▶

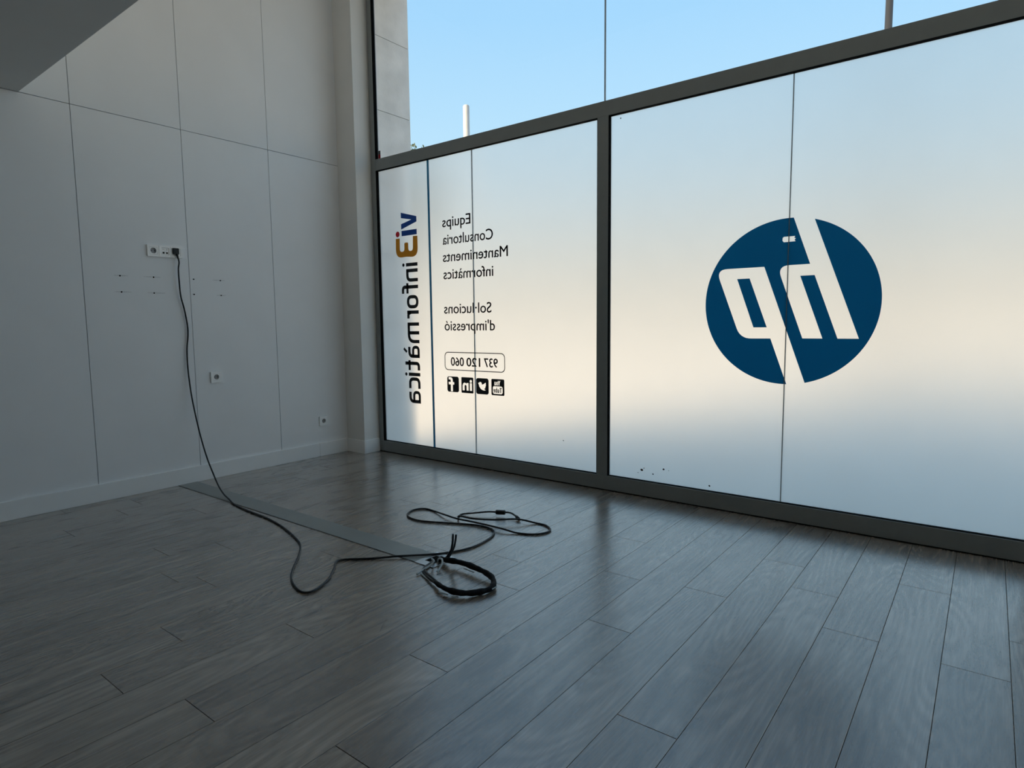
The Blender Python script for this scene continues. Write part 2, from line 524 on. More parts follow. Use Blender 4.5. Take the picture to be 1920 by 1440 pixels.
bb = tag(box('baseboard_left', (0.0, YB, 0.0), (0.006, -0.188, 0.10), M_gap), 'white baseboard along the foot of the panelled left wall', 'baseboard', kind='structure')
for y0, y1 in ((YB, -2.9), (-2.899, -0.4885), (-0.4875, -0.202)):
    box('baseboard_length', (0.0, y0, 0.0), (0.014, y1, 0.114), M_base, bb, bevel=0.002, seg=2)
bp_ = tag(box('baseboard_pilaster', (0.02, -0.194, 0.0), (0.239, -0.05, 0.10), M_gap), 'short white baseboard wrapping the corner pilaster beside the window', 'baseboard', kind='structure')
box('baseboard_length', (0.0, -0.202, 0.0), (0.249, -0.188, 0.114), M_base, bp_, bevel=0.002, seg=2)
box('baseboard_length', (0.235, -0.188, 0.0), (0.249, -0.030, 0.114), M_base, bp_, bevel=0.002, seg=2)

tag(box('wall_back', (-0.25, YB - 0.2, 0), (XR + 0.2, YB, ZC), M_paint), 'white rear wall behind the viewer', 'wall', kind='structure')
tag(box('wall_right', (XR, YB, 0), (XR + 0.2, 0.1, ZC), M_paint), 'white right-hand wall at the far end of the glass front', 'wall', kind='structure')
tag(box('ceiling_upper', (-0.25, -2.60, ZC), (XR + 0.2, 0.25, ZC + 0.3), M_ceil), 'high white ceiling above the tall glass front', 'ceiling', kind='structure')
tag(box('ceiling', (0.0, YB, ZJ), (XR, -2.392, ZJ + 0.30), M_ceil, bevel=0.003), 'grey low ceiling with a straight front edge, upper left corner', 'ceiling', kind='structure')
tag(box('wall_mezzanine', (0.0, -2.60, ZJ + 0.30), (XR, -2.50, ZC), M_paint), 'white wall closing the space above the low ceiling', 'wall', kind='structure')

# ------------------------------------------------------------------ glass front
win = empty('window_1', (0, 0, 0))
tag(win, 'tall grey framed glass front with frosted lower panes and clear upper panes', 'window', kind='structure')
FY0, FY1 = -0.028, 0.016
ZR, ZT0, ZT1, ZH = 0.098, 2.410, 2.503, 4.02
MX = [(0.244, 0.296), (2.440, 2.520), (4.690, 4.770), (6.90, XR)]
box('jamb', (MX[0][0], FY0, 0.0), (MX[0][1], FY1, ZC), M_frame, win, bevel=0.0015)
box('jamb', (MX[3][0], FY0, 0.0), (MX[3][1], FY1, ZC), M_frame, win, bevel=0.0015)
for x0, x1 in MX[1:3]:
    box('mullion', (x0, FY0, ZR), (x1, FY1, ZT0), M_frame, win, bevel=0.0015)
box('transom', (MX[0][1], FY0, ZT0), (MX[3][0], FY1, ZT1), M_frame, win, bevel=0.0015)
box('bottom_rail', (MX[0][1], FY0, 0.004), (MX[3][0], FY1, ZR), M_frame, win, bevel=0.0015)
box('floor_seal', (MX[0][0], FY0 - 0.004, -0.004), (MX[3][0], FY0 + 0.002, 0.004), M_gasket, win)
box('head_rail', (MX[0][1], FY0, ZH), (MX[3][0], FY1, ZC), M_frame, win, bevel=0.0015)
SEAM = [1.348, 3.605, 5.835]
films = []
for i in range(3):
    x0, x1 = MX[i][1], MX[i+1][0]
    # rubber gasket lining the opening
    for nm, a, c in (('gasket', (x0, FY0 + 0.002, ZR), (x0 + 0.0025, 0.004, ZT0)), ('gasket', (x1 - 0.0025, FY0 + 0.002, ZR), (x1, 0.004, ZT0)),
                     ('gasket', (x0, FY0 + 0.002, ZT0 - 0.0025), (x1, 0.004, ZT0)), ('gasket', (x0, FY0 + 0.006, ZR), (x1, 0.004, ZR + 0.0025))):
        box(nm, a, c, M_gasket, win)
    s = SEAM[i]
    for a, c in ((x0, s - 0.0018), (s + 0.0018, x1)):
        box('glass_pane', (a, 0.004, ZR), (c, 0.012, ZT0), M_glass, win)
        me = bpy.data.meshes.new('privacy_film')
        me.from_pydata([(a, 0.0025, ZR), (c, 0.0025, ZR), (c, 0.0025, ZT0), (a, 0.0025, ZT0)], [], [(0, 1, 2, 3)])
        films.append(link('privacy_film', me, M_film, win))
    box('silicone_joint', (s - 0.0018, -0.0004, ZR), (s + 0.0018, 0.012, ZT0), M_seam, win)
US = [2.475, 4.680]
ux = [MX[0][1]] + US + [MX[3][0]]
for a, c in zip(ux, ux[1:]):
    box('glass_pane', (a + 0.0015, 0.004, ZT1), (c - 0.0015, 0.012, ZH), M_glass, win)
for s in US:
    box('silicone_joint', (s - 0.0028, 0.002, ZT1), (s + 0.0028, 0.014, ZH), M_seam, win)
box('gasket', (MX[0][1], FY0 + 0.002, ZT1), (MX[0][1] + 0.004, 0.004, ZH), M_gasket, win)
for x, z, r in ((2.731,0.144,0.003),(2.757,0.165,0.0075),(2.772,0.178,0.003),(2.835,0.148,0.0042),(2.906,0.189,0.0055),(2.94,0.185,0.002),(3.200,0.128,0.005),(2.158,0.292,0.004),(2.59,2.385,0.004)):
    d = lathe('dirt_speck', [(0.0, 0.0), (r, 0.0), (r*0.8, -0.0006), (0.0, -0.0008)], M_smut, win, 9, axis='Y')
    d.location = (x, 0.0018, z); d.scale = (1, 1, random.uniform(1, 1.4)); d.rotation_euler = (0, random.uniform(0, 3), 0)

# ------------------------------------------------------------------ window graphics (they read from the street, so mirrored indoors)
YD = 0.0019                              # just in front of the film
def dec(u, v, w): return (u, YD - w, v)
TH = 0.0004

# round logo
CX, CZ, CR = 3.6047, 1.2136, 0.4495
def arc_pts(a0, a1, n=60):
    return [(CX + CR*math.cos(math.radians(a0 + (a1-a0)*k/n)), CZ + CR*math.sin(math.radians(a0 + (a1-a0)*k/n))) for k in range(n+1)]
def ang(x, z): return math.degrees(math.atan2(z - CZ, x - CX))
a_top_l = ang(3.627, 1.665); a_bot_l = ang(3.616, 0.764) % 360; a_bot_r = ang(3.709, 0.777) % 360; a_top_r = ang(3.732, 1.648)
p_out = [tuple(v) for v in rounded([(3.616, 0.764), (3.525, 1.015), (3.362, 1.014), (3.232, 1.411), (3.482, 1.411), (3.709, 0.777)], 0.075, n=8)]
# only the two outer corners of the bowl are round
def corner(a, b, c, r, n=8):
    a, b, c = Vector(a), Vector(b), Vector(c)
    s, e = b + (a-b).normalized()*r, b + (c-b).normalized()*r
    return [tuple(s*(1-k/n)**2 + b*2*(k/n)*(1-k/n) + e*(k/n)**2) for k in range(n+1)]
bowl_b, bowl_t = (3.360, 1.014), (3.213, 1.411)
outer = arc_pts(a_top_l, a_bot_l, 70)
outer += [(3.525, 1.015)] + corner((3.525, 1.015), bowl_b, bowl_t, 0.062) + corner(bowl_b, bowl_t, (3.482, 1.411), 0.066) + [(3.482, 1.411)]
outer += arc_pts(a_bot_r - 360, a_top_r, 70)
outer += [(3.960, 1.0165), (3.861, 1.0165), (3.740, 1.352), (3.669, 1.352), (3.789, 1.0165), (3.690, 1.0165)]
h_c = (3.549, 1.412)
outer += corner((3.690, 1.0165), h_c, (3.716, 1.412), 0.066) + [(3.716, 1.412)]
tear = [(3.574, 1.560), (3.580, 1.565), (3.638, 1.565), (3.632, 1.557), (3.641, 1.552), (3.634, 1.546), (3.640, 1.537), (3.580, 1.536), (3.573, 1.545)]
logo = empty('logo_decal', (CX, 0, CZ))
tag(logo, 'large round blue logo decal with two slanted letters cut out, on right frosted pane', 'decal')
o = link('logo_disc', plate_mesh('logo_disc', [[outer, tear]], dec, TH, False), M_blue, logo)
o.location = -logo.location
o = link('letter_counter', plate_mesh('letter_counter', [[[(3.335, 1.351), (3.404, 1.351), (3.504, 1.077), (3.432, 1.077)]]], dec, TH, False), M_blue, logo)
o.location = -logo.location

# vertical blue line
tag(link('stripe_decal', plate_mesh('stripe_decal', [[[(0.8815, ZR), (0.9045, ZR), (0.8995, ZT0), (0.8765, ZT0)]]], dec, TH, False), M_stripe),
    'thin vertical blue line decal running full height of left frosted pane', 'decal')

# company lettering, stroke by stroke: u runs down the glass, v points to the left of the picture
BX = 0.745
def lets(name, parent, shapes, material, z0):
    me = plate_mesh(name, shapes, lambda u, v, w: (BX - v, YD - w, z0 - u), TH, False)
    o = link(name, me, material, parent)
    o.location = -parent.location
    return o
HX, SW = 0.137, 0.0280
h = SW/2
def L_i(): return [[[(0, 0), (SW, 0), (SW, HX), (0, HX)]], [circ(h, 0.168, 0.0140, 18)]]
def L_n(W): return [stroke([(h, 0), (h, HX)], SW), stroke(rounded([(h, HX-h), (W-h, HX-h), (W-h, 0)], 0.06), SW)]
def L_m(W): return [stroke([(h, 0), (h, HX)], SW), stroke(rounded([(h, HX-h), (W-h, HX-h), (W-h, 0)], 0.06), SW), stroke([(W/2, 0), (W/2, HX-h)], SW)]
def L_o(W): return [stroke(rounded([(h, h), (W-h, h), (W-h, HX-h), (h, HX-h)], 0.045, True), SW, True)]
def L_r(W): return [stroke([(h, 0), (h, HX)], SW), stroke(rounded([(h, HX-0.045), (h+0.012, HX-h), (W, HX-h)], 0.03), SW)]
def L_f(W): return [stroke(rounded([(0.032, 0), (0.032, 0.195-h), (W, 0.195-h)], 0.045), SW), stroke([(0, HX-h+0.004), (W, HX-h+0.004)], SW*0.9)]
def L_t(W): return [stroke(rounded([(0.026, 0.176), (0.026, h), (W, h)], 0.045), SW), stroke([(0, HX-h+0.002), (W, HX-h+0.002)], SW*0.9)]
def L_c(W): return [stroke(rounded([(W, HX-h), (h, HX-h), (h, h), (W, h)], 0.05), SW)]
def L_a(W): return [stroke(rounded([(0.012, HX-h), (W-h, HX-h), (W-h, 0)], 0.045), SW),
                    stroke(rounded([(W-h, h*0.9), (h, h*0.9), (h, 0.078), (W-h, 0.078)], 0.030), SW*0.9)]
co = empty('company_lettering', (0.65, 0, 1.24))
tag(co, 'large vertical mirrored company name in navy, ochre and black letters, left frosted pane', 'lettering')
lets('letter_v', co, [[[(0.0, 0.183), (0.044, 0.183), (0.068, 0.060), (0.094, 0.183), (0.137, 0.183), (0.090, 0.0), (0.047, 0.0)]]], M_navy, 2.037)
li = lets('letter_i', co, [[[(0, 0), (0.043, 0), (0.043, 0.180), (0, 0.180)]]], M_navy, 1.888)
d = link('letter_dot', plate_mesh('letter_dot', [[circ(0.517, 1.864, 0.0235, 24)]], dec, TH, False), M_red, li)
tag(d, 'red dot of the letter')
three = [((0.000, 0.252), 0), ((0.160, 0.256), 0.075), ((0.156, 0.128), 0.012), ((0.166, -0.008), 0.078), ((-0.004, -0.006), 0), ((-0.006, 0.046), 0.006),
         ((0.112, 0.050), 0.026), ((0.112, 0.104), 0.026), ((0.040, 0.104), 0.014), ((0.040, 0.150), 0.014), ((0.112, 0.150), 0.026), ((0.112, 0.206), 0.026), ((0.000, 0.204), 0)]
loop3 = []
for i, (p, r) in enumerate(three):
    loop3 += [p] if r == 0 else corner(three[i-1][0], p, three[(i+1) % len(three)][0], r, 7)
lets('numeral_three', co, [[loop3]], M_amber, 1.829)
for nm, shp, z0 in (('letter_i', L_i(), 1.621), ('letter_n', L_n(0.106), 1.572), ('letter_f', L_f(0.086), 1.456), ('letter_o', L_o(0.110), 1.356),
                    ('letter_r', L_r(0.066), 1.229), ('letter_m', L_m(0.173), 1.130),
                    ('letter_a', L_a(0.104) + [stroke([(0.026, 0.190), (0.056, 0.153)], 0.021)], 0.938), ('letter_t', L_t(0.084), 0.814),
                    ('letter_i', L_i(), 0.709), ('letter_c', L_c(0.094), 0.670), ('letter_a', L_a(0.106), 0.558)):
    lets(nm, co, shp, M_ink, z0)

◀

Make an exact copy of the lines from the top of the material through the line with "-0.030, 0.114), M_base, bp_, bevel=0.002, seg=2)", pictures excluded.

> _REPLY_
The Blender Python script for this scene continues. Write part 2, from line 524 on. More parts follow. Use Blender 4.5. Take the picture to be 1920 by 1440 pixels.
bb = tag(box('baseboard_left', (0.0, YB, 0.0), (0.006, -0.188, 0.10), M_gap), 'white baseboard along the foot of the panelled left wall', 'baseboard', kind='structure')
for y0, y1 in ((YB, -2.9), (-2.899, -0.4885), (-0.4875, -0.202)):
    box('baseboard_length', (0.0, y0, 0.0), (0.014, y1, 0.114), M_base, bb, bevel=0.002, seg=2)
bp_ = tag(box('baseboard_pilaster', (0.02, -0.194, 0.0), (0.239, -0.05, 0.10), M_gap), 'short white baseboard wrapping the corner pilaster beside the window', 'baseboard', kind='structure')
box('baseboard_length', (0.0, -0.202, 0.0), (0.249, -0.188, 0.114), M_base, bp_, bevel=0.002, seg=2)
box('baseboard_length', (0.235, -0.188, 0.0), (0.249, -0.030, 0.114), M_base, bp_, bevel=0.002, seg=2)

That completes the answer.